**What is required**:
Give back exactly the lines from the beginning of the listing below to the line holding "wn.links.new(hs.outputs[0], bg.inputs['Color'])", both ends included; the pictures stay out.

Begin Records shown

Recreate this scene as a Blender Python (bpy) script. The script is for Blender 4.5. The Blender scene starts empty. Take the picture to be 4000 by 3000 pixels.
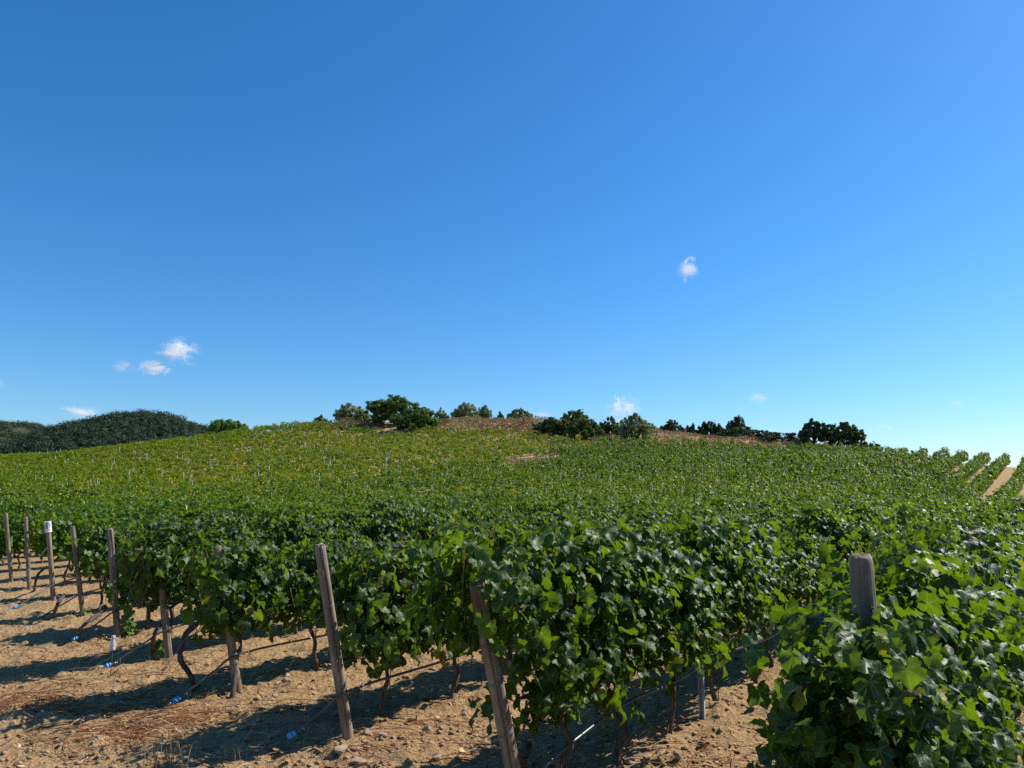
import bpy, math, random
import numpy as np
from mathutils import Vector, Matrix

# ------------------------------------------------------------------ camera, sky, sun, exposure
SC = bpy.context.scene
COL = SC.collection
F = 2900.0                                   # focal length in pixels of the 4000 x 3000 photograph
PITCH = math.atan((1925 - 1500) / F)
CAMZ = 2.05
cam_d = bpy.data.cameras.new('camera')
cam_d.sensor_width = 36.0
cam_d.lens = 36.0 * F / 4000.0
cam_d.clip_start = 0.05
cam_d.clip_end = 12000
cam = bpy.data.objects.new('camera', cam_d)
cam.location = (0, 0, CAMZ)
cam.rotation_euler = (math.pi / 2 + PITCH, 0, 0)
COL.objects.link(cam)
SC.camera = cam

SUN_AZ, SUN_EL = math.radians(68), math.radians(42)      # azimuth clockwise from the view direction
world = bpy.data.worlds.new('World')
SC.world = world
world.use_nodes = True
wn = world.node_tree
sky = wn.nodes.new('ShaderNodeTexSky')
sky.sky_type = 'NISHITA'
sky.sun_disc = False
sky.sun_elevation = SUN_EL
sky.sun_rotation = SUN_AZ
sky.altitude = 100
sky.air_density = 1.12
sky.dust_density = 0.35
sky.ozone_density = 10.0
bg = wn.nodes['Background']
bg.inputs['Strength'].default_value = 0.12
hs = wn.nodes.new('ShaderNodeHueSaturation')
hs.inputs['Saturation'].default_value = 1.16
hs.inputs['Hue'].default_value = 0.497
wn.links.new(sky.outputs[0], hs.inputs['Color'])
wn.links.new(hs.outputs[0], bg.inputs['Color'])

sun_d = bpy.data.lights.new('sun', 'SUN')
sun_d.energy = 5.0
sun_d.angle = math.radians(0.53)
sun_d.color = (1.0, 0.96, 0.89)
sun = bpy.data.objects.new('sun', sun_d)
sdir = Vector((math.sin(SUN_AZ) * math.cos(SUN_EL), math.cos(SUN_AZ) * math.cos(SUN_EL), math.sin(SUN_EL)))
sun.rotation_euler = (-sdir).to_track_quat('-Z', 'Y').to_euler()
sun.location = (30, 10, 40)
COL.objects.link(sun)

SC.view_settings.view_transform = 'Standard'
SC.view_settings.look = 'None'
SC.view_settings.gamma = 1.0
SC.view_settings.exposure = 0.39
SC.render.engine = 'CYCLES'
SC.cycles.max_bounces = 6
SC.cycles.diffuse_bounces = 3
SC.cycles.glossy_bounces = 2
SC.cycles.transmission_bounces = 4
SC.cycles.volume_bounces = 6
SC.cycles.caustics_reflective = False
SC.cycles.caustics_refractive = False
SC.cycles.use_denoising = False

# ------------------------------------------------------------------ helpers
RNG = np.random.default_rng(7)
cp, sp = math.cos(PITCH), math.sin(PITCH)

def ray(px, py):
    xr = (px - 2000.0) / F
    yr = (1500.0 - py) / F
    return np.array([xr, cp - yr * sp, sp + yr * cp])

def at(px, py, Y):
    d = ray(px, py)
    return d * (Y / d[1]) + np.array([0, 0, CAMZ])

def project(p):
    q = np.asarray(p, float) - np.array([0, 0, CAMZ])
    x, y, z = q[..., 0], q[..., 1], q[..., 2]
    fw = y * cp + z * sp
    up = -y * sp + z * cp
    fw = np.where(np.abs(fw) < 1e-6, 1e-6, fw)
    return 2000 + F * x / fw, 1500 - F * up / fw, fw

def hash2(ix, iy, s):
    h = (ix.astype(np.int64) * 374761393 + iy.astype(np.int64) * 668265263 + s * 1442695041) & 0xFFFFFFFF
    h = ((h ^ (h >> 13)) * 1274126177) & 0xFFFFFFFF
    return ((h ^ (h >> 16)) & 0xFFFFFF) / float(0xFFFFFF)

def vnoise(x, y, s=0):
    ix = np.floor(x); iy = np.floor(y)
    fx = x - ix; fy = y - iy
    fx = fx * fx * (3 - 2 * fx); fy = fy * fy * (3 - 2 * fy)
    a = hash2(ix, iy, s); b = hash2(ix + 1, iy, s); c = hash2(ix, iy + 1, s); d = hash2(ix + 1, iy + 1, s)
    return (a + (b - a) * fx) * (1 - fy) + (c + (d - c) * fx) * fy

def fbm(x, y, s=0, o=3):
    v = 0; a = 0.5
    for i in range(o):
        v = v + a * (vnoise(x * 2 ** i + 17.3 * i, y * 2 ** i - 9.1 * i, s + i) - 0.5)
        a *= 0.5
    return v

# vine rows: row k starts at the headland post k and runs along U
S0 = np.array([1.56, 3.34]); STEP = np.array([-1.455, 1.58])
TH = math.radians(36.2)
U = np.array([math.sin(TH), math.cos(TH)])
V = np.array([U[1], -U[0]])                    # to the right of a row
PERP = abs(STEP @ V)

# terrain through control points: image position of the canopy top (or the ground) at a distance
CTRL = []
def cc(px, py, Y, h=1.55):
    p = at(px, py, Y); CTRL.append((p[0], p[1], p[2] - h))
for px, col in {
    0:    [(1978, 26), (1945, 42), (1900, 60), (1848, 80), (1803, 100), (1774, 116)],
    800:  [(1982, 23), (1950, 40), (1905, 58), (1838, 80), (1756, 105), (1700, 124)],
    1500: [(1985, 21), (1955, 37), (1908, 56), (1830, 78), (1745, 104), (1682, 128)],
    2200: [(1990, 19), (1957, 35), (1905, 54), (1833, 75), (1762, 98), (1706, 120)],
    3000: [(2000, 17), (1955, 32), (1893, 50), (1825, 70), (1770, 90), (1738, 106)],
    3600: [(1990, 17), (1955, 32), (1905, 46), (1830, 64), (1762, 84)],
    4000: [(1985, 18), (1950, 32), (1915, 44), (1850, 62), (1795, 80)],
    4500: [(1985, 20), (1945, 40), (1870, 62), (1815, 80)]}.items():
    for py, Y in col: cc(px, py, Y)
for px, py, Y in [(1350, 1650, 146), (1600, 1648, 150), (1850, 1648, 146), (2100, 1652, 142), (2350, 1668, 138), (2600, 1690, 132),
                  (2900, 1715, 126), (3150, 1735, 122)]: cc(px, py, Y, 0)
for px, Y, dz in [(-300, 165, -4), (400, 175, -3), (1000, 185, -2), (1700, 205, -4), (2400, 190, -5), (3000, 170, -6), (3500, 140, -5), (4000, 125, -4), (4500, 120, -4)]:
    p = at(px, 1800, Y); CTRL.append((p[0], p[1], 5.0 + dz))
for p in [(-30, -15), (0, -15), (25, -12), (-25, 5), (10, 0), (25, 10), (0, 3), (-3, 6), (-7, 10), (-12, 16), (1, 6), (3, 9), (-18, 22), (-28, 32), (-2, 10), (6, 6), (-6, 16)]:
    CTRL.append((p[0], p[1], 0.0))
CTRL = np.array(CTRL)

def tps_k(r2):
    return 0.5 * r2 * np.log(r2 + 1e-9)
_n = len(CTRL)
_c = CTRL[:, :2] / 50.0
_K = tps_k(((_c[:, None] - _c[None]) ** 2).sum(-1)) + 0.004 * np.eye(_n)
_P = np.c_[np.ones(_n), _c]
_A = np.zeros((_n + 3, _n + 3)); _A[:_n, :_n] = _K; _A[:_n, _n:] = _P; _A[_n:, :_n] = _P.T
_w = np.linalg.solve(_A, np.r_[CTRL[:, 2], 0, 0, 0])

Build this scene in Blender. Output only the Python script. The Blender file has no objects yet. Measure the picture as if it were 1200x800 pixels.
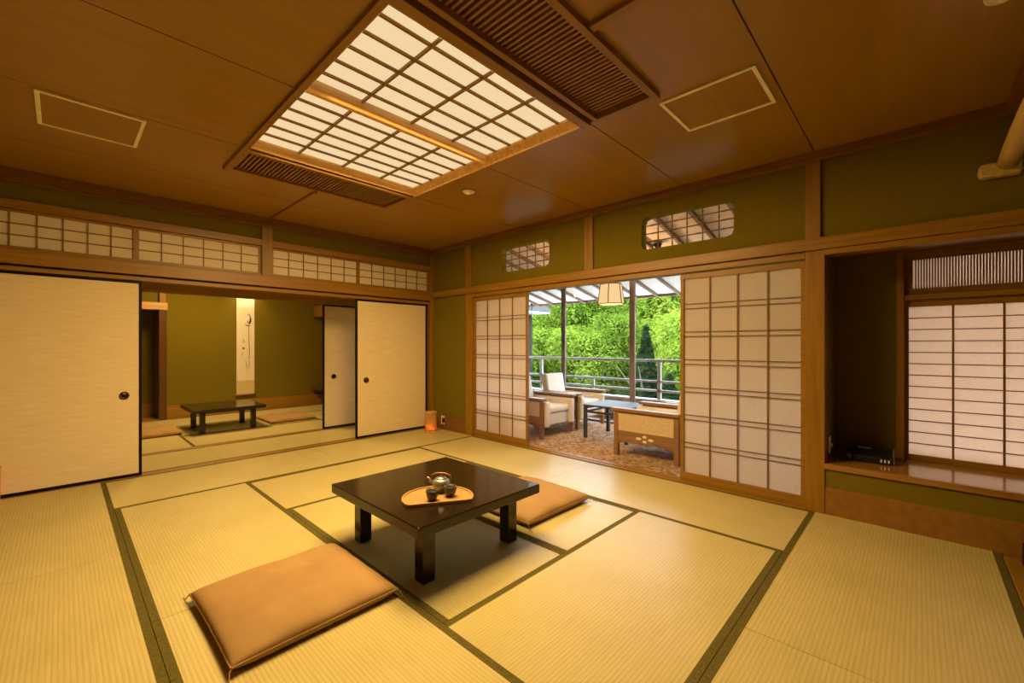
import bpy, bmesh, math, random
from mathutils import Vector, Matrix, Euler
random.seed(7)
SC = bpy.context.scene
COL = SC.collection
PI = math.pi
ZC = 2.57          # main ceiling height

# ------------------------------------------------------------------ mesh helper
class MB:
    def __init__(self):
        self.v = []; self.f = []
    def add(self, vs, fs):
        o = len(self.v)
        self.v += [tuple(p) for p in vs]
        self.f += [tuple(i + o for i in q) for q in fs]
        return self
    def box(self, x0, y0, z0, x1, y1, z1, M=None):
        if x0 > x1: x0, x1 = x1, x0
        if y0 > y1: y0, y1 = y1, y0
        if z0 > z1: z0, z1 = z1, z0
        vs = [Vector(p) for p in ((x0,y0,z0),(x1,y0,z0),(x1,y1,z0),(x0,y1,z0),(x0,y0,z1),(x1,y0,z1),(x1,y1,z1),(x0,y1,z1))]
        if M: vs = [M @ p for p in vs]
        return self.add(vs, [(0,3,2,1),(4,5,6,7),(0,1,5,4),(1,2,6,5),(2,3,7,6),(3,0,4,7)])
    def prism(self, poly, a, b, axis='z', M=None):
        """extrude a 2D polygon; axis z: (x,y), axis y: (x,z), axis x: (y,z)"""
        n = len(poly)
        def P(p, t):
            q = {'z': (p[0], p[1], t), 'y': (p[0], t, p[1]), 'x': (t, p[0], p[1])}[axis]
            q = Vector(q)
            return M @ q if M else q
        vs = [P(p, a) for p in poly] + [P(p, b) for p in poly]
        fs = [tuple(range(n - 1, -1, -1)), tuple(range(n, 2 * n))]
        fs += [(i, (i + 1) % n, n + (i + 1) % n, n + i) for i in range(n)]
        return self.add(vs, fs)
    def tube(self, pts, r, n=8, caps=True):
        pts = [Vector(p) for p in pts]
        rs = r if isinstance(r, (list, tuple)) else [r] * len(pts)
        vs = []; prev = None
        for i, p in enumerate(pts):
            t = (pts[min(i + 1, len(pts) - 1)] - pts[max(i - 1, 0)]).normalized()
            if prev is None:
                u = t.orthogonal().normalized()
            else:
                u = (prev - t * prev.dot(t)).normalized()
            prev = u
            w = t.cross(u)
            for k in range(n):
                a = 2 * PI * k / n
                vs.append(p + (u * math.cos(a) + w * math.sin(a)) * rs[i])
        fs = []
        for i in range(len(pts) - 1):
            for k in range(n):
                fs.append((i*n + k, i*n + (k+1) % n, (i+1)*n + (k+1) % n, (i+1)*n + k))
        if caps:
            fs.append(tuple(range(n - 1, -1, -1)))
            fs.append(tuple((len(pts)-1)*n + k for k in range(n)))
        return self.add(vs, fs)
    def lathe(self, prof, n=32, c=(0,0,0), M=None):
        """prof: list of (r, z)"""
        c = Vector(c); vs = []; fs = []
        for r, z in prof:
            for k in range(n):
                a = 2 * PI * k / n
                p = Vector((r * math.cos(a), r * math.sin(a), z))
                vs.append((M @ p if M else p) + c)
        m = len(prof)
        for i in range(m - 1):
            for k in range(n):
                fs.append((i*n + k, i*n + (k+1) % n, (i+1)*n + (k+1) % n, (i+1)*n + k))
        if prof[0][0] > 1e-6: fs.append(tuple(range(n - 1, -1, -1)))
        if prof[-1][0] > 1e-6: fs.append(tuple((m-1)*n + k for k in range(n)))
        return self.add(vs, fs)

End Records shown

**Answer below**:
Recreate this scene as a Blender Python (bpy) script. The script is for Blender 4.5. The Blender scene starts empty. Take the picture to be 4000 by 3000 pixels.
import bpy, math, random
import numpy as np
from mathutils import Vector, Matrix

# ------------------------------------------------------------------ camera, sky, sun, exposure
SC = bpy.context.scene
COL = SC.collection
F = 2900.0                                   # focal length in pixels of the 4000 x 3000 photograph
PITCH = math.atan((1925 - 1500) / F)
CAMZ = 2.05
cam_d = bpy.data.cameras.new('camera')
cam_d.sensor_width = 36.0
cam_d.lens = 36.0 * F / 4000.0
cam_d.clip_start = 0.05
cam_d.clip_end = 12000
cam = bpy.data.objects.new('camera', cam_d)
cam.location = (0, 0, CAMZ)
cam.rotation_euler = (math.pi / 2 + PITCH, 0, 0)
COL.objects.link(cam)
SC.camera = cam

SUN_AZ, SUN_EL = math.radians(68), math.radians(42)      # azimuth clockwise from the view direction
world = bpy.data.worlds.new('World')
SC.world = world
world.use_nodes = True
wn = world.node_tree
sky = wn.nodes.new('ShaderNodeTexSky')
sky.sky_type = 'NISHITA'
sky.sun_disc = False
sky.sun_elevation = SUN_EL
sky.sun_rotation = SUN_AZ
sky.altitude = 100
sky.air_density = 1.12
sky.dust_density = 0.35
sky.ozone_density = 10.0
bg = wn.nodes['Background']
bg.inputs['Strength'].default_value = 0.12
hs = wn.nodes.new('ShaderNodeHueSaturation')
hs.inputs['Saturation'].default_value = 1.16
hs.inputs['Hue'].default_value = 0.497
wn.links.new(sky.outputs[0], hs.inputs['Color'])
wn.links.new(hs.outputs[0], bg.inputs['Color'])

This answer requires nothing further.